Hüseyin Aykol
Çok uzun bir zamandır, belki de birkaç yıldır, evimizdeki kütüphanemizde bana bakıp, adeta “beni ne zaman okuyacaksın” diyen bir kitaba uzandım geçen hafta. Elime aldığımda birkaç saat olmasa da bir-iki günde okuyup bitireceğim bir kitaptı aslında. İşlerimizin yoğunluğundan bitirmesi bir haftayı bulsa da, okuduğuma değdiğini düşündüğüm bir kitap oldu: Kızıl Darı Tarlaları…
Kitap, Nobel ödüllü bir yazarın elinden çıktığından zaten belli bir kalitede olmalıydı. Evet, öyleydi! Diyeceksiniz ki, Nobel edebiyat ödülü, her yıl hak eden birine gitmediği de olmuştur. Evet, siz de haklısınız ama ilk defa bir eserini okuduğum Mo Yan’ı ben -kendi adıma- çok sevdim, çok beğendim. O’nu tanıyanlar, özellikle de bu romanında Marquez’e benzetiyorlarmış. Bu yaklaşıma ben de katılabilirim; peki ama neden Yaşar Kemal’e benzetmeyelim?
İsterseniz önce biraz yazarımızı tanıyalım: Çince’de “Sakın konuşma” anlamına gelen Mo Yan ismini 1984’den itibaren kullanan yazar, Çin’in Shangdong eyaletinde 1955 yılında doğdu. 11 yaşındayken okulu bıraktı ve çiftçi olarak çalışmaya başladı. Ardından bir pamuk fabrikasında çalıştı ve yazmaya başladı. İlk yazdıkları Mao dönemine özgü toplumsal gerçekçi tarzdaydı. 1976 yılında Kültür Devrimi sona erince Halk Kurtuluş Ordusu’na katıldı. Orduda da yazmaya devam etti. Time dergisi onu şöyle anlatıyor: En ünlü, en sık yasaklanan ve en çok korsan baskısı yapılan yazarlardan biri…

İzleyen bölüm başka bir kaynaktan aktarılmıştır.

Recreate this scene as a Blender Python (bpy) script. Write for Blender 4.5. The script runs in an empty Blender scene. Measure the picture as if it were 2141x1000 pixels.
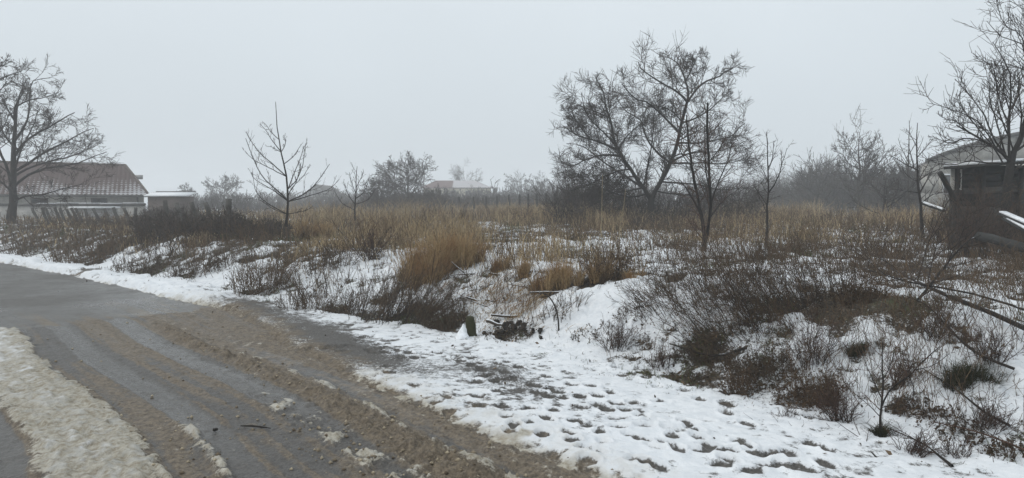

Yazarın dokuz uzun romanından en ünlüsü olan Kızıl Darı Tarlaları, Shandong ailesinden üç kuşağın, 1923-1976 yılları arasındaki öyküsünü aktarıyor. Yazar, bir mücevher güzelliğindeki doğa manzaraları fonuna yerleştirdiği ve kronolojik sıra gütmeden kurguladığı romanda, Japon istilasına karşı verilen Direniş Savaşı, Komünistleri, milliyetçileri ve hatta çeteleriyle Çinlilerin birbirleriyle çatışmaları, Komünist Devrim, Kültür Devrimi gibi Çin tarihindeki önemli halk hareketlerini ve bütün bu yıllar içindeki tutkulu aşkları anlatıyor.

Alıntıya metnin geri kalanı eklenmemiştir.